## SUPPLIED DATA
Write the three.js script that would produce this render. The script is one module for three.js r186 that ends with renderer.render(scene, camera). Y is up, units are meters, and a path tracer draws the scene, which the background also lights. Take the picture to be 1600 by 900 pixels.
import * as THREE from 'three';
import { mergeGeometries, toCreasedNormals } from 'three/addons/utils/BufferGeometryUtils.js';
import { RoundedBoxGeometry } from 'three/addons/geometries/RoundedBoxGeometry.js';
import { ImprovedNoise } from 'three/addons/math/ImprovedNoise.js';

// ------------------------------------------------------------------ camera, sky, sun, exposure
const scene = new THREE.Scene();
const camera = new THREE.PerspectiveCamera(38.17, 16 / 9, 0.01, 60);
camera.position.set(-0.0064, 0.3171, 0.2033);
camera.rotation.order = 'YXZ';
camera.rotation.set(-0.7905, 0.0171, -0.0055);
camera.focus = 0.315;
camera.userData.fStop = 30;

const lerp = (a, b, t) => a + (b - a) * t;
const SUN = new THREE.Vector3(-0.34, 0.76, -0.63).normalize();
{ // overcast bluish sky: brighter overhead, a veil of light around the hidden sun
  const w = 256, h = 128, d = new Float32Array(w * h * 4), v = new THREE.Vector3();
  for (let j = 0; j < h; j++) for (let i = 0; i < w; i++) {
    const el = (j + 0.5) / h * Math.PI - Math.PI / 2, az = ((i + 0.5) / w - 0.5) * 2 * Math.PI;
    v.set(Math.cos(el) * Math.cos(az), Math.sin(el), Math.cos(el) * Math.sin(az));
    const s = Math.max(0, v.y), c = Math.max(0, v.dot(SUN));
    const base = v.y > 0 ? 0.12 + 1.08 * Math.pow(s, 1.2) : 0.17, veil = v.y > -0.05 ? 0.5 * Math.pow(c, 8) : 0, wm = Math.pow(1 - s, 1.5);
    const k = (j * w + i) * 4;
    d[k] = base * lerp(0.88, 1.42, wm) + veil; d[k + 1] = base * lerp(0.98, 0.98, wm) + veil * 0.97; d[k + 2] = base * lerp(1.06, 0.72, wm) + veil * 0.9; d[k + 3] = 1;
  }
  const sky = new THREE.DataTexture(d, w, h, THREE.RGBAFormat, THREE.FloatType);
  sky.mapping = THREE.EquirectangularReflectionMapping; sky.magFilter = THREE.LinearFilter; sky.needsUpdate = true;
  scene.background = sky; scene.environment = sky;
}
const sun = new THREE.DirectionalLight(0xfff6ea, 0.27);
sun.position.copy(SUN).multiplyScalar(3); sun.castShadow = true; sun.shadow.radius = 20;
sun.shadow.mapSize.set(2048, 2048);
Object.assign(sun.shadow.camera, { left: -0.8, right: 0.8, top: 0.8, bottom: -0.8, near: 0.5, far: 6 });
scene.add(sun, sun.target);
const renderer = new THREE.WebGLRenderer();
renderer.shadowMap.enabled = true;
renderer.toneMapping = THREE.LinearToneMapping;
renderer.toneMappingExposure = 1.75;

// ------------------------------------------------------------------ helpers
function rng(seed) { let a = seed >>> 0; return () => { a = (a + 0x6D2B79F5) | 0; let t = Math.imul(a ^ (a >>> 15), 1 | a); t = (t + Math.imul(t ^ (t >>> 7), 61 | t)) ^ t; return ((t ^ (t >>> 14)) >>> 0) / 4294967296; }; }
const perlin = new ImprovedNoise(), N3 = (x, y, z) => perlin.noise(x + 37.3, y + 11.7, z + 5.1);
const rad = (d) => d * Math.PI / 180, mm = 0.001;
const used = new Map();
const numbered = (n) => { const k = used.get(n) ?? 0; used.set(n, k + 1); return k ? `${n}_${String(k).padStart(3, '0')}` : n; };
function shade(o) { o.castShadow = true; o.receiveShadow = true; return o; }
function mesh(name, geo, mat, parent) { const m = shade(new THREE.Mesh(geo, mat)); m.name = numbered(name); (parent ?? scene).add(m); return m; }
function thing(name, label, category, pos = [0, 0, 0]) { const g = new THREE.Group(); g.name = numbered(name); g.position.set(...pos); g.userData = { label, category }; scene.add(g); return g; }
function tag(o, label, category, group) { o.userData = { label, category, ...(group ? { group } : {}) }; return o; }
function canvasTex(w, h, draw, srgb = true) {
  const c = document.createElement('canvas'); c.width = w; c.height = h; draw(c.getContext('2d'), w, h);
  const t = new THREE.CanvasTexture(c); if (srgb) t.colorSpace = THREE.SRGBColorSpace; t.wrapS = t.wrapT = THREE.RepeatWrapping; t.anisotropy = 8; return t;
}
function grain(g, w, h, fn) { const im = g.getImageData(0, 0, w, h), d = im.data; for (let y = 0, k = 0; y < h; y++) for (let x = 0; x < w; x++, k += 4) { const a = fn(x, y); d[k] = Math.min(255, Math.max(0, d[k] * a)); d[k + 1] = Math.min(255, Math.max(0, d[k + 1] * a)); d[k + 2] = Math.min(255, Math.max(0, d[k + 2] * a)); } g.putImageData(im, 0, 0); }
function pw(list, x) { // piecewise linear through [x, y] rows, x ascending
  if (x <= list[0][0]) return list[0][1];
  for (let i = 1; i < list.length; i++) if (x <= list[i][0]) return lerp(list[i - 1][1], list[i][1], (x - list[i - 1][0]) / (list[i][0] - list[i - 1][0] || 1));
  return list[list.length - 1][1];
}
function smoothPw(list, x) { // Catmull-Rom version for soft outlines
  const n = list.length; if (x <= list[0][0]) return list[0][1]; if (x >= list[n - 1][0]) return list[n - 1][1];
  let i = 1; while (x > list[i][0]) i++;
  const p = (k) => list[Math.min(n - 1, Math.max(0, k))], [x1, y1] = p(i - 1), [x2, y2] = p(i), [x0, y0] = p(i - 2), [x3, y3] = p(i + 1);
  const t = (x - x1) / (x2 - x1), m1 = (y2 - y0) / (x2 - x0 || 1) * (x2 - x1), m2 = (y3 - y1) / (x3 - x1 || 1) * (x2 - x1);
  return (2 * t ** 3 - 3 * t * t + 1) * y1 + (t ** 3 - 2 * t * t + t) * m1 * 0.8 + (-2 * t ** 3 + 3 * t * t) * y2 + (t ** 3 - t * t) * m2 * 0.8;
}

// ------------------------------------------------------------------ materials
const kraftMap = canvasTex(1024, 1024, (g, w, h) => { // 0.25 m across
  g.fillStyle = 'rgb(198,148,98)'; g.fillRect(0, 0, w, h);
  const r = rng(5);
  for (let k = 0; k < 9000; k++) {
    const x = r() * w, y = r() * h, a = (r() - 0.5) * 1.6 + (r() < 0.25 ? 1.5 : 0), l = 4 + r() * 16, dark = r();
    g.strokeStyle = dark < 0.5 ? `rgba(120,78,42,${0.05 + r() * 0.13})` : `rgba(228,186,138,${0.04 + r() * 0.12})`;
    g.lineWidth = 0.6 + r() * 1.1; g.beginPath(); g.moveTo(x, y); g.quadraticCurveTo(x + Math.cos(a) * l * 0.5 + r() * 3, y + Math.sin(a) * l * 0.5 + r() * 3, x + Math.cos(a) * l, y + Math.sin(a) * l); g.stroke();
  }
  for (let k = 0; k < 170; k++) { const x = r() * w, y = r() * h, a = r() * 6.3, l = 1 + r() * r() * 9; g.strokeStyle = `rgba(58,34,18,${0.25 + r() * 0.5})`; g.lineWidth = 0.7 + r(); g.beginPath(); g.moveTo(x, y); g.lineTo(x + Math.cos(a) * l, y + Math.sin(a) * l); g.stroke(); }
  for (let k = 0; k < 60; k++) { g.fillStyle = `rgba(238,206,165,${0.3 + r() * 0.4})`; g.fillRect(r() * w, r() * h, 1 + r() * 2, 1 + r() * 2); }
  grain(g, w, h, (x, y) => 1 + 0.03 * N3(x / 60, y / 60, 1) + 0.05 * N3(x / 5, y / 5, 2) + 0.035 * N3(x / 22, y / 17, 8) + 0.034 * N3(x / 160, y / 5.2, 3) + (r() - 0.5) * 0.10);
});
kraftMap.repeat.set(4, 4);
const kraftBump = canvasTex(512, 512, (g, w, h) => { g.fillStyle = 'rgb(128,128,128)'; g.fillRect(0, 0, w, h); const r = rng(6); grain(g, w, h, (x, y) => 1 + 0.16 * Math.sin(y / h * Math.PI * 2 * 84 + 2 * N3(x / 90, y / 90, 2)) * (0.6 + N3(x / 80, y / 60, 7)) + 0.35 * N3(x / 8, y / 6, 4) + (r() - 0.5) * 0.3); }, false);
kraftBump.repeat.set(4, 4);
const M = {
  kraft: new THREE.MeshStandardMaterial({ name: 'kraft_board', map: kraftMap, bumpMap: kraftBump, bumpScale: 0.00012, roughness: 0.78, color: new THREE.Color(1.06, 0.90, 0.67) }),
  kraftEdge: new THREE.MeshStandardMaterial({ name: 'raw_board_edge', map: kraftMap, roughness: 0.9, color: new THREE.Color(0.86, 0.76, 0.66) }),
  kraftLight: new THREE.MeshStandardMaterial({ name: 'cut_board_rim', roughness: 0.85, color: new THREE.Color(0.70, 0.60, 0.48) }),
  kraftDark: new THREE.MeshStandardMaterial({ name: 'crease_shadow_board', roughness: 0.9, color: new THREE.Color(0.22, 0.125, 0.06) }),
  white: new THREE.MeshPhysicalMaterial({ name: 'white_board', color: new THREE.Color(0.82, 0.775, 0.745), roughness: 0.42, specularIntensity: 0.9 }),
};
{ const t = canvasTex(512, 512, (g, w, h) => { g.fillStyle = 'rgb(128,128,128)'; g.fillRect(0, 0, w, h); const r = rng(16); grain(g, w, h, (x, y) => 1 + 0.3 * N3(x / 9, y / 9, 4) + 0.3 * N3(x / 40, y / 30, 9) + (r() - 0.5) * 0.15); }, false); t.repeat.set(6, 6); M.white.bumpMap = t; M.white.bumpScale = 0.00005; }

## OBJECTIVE
Write the lines out exactly, from the one with "THREE.Color(0.22, 0.125, 0.06)" down to the last line of the listing, and leave out all others.

## RESULT
  kraftDark: new THREE.MeshStandardMaterial({ name: 'crease_shadow_board', roughness: 0.9, color: new THREE.Color(0.22, 0.125, 0.06) }),
  white: new THREE.MeshPhysicalMaterial({ name: 'white_board', color: new THREE.Color(0.82, 0.775, 0.745), roughness: 0.42, specularIntensity: 0.9 }),
};
{ const t = canvasTex(512, 512, (g, w, h) => { g.fillStyle = 'rgb(128,128,128)'; g.fillRect(0, 0, w, h); const r = rng(16); grain(g, w, h, (x, y) => 1 + 0.3 * N3(x / 9, y / 9, 4) + 0.3 * N3(x / 40, y / 30, 9) + (r() - 0.5) * 0.15); }, false); t.repeat.set(6, 6); M.white.bumpMap = t; M.white.bumpScale = 0.00005; }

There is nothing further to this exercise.